Orgulhosamente tolerantes

Desde que me lembro de interpretar e valorizar conceitos, que me recordo de não gostar do “tolerar”, nem tão pouco de o conjugar. Não gostava de o conjugar no pretérito perfeito, não gostava no presente e tinha receio no futuro, como se o conjugar para um tempo próximo fosse mau presságio.

Quando refiro a minha posição contra a tolerância são diversas as respostas e/ou comentários que ocorrem, no entanto vão todos resumir-se ao mesmo: ao conteúdo de que a tolerância é algo bom, como um comportamento correto, pois é sinal de que se aceitam factos, situações como são. É sinal de que as pessoas vivem em comunidade e que assim são todos orgulhosamente bonzinhos.

Ora, eu sempre me coloquei do lado da intolerância. Faz-me mais sentido ser intolerante face ao que discordo, do que mascarar a minha opinião com uma falsa tolerância. Consentir, permitir, deixar passar só para não ser inconveniente, não fez parte do meu projeto como pessoa, nem faz parte da pessoa que sou. Não concordo, considero mal, prejudica a minha pessoa e outros: intolerância!

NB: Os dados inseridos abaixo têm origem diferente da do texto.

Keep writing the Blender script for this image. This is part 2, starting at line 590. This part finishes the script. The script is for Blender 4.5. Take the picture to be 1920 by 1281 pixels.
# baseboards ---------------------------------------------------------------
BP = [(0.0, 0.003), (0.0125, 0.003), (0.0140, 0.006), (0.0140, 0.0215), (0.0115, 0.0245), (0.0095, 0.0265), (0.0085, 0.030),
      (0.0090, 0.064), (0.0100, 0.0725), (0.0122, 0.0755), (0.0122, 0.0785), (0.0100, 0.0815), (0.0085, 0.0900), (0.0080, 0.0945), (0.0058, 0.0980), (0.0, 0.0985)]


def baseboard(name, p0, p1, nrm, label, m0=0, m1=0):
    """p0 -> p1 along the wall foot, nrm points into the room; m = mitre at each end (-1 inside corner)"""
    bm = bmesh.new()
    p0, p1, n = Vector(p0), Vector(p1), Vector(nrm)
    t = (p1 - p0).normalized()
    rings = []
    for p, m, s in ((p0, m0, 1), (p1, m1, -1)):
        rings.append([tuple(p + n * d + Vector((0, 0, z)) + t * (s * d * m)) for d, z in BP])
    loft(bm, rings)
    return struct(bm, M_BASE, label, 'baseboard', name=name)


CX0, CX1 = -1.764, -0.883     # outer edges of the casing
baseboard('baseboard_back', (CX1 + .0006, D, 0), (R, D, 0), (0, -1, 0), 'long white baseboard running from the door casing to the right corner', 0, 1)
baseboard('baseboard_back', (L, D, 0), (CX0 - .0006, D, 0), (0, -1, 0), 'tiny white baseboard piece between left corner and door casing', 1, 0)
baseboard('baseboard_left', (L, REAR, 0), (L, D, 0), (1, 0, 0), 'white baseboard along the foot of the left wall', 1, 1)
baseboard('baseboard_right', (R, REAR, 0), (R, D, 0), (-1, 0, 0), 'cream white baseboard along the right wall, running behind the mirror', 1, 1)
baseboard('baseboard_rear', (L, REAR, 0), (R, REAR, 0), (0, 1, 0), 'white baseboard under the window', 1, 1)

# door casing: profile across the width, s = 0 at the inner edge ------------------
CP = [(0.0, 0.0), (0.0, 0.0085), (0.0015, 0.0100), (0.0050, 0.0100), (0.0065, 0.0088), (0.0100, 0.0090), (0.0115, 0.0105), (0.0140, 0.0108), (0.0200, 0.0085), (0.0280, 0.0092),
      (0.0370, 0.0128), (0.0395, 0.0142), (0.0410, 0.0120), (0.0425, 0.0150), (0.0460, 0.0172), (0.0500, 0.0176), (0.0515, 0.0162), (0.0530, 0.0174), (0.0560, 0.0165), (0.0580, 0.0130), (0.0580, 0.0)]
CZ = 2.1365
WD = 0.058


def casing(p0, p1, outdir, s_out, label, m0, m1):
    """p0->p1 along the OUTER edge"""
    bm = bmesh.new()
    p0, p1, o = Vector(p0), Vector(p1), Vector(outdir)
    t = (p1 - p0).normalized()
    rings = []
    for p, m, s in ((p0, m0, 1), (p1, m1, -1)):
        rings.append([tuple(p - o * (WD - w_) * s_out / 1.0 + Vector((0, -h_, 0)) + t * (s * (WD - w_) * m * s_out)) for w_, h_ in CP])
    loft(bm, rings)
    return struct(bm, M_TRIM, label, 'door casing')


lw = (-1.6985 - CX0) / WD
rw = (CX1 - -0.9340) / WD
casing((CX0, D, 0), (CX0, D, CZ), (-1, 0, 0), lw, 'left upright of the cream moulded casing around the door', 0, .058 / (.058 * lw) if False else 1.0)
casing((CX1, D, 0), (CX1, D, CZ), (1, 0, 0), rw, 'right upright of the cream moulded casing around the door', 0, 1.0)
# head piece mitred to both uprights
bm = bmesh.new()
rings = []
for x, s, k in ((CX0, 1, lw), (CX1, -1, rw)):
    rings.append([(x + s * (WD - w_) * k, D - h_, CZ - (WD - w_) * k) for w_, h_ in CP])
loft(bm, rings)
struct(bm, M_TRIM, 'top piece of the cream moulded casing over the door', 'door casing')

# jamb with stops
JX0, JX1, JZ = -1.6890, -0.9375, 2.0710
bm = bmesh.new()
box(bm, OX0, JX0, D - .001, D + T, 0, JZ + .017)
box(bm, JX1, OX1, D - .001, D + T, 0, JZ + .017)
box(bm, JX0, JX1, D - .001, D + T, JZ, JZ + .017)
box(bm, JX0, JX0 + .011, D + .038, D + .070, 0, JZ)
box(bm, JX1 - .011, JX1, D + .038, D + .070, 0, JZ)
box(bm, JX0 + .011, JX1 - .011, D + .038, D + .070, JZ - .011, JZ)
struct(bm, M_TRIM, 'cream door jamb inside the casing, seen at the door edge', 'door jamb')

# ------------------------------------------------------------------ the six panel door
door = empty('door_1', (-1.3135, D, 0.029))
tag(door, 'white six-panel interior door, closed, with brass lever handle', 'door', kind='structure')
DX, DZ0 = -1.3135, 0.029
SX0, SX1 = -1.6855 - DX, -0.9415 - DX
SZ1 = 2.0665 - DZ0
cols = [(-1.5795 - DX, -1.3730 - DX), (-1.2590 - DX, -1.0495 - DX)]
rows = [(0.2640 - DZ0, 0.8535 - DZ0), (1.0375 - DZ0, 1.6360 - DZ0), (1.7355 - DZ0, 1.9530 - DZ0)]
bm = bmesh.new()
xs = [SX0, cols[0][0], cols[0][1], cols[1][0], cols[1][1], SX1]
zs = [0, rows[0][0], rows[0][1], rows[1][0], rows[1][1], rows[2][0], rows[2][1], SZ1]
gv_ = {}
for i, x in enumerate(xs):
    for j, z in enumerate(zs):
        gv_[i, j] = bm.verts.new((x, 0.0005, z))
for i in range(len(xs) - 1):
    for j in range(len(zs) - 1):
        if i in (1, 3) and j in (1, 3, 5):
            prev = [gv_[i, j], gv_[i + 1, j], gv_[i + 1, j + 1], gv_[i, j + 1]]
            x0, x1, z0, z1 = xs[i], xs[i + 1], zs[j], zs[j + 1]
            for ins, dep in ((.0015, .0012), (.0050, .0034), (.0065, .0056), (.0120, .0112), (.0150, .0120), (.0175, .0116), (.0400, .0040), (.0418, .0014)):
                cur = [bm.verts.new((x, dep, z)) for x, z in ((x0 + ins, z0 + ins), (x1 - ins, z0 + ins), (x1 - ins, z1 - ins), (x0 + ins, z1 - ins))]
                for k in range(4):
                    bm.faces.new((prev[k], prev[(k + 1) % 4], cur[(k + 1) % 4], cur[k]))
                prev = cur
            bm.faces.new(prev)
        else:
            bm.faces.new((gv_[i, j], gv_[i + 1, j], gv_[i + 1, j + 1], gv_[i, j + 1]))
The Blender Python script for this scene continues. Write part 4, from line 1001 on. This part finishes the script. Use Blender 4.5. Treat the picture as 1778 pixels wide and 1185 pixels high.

E, embora passado um mês, a abstenção para as eleições europeias tenha sido bastante analisada, não posso deixar de mostrar a minha indignação relacionando a tolerância com a abstenção, com o cenário político atual. É impossível não o fazer.

A Europa, aquela que nos parece tão longe, vista e tida como o mealheiro, assistiu a uma abstenção elevadíssima nas suas eleições. 80% de abstenção naquelas decisões que implicam, em muito, o futuro deste arquipélago. Venham de lá os fundos comunitários que a malta agradece. As negociações, as contrapartidas, o que se perde e como se perde não interessa. Venham de lá os fundos! Venham de lá os subsídios!

Existem diversas análises e interpretações acerca da abstenção. A minha perspetiva é a de que os abstencionistas demitiram-se das decisões, colocam nos outros o seu direito e são orgulhosamente tolerantes, pois no dia seguinte são os primeiros a criticar os resultados e a manutenção de políticas que nos arrastam para o desequilíbrio social.

Infelizmente, parece que eu tinha alguma razão quando receava conjugar o verbo tolerar no futuro. Aconteceu mesmo. Eles e elas tolerarão.

Eles e elas toleram. Eles e elas abstêm-se. Eles e elas toleram o que lhes é dado como o mais correto e como o único meio.

Eu mantenho a minha intolerância. Utilizei um recurso disponível (por enquanto) para o demonstrar: o meu voto.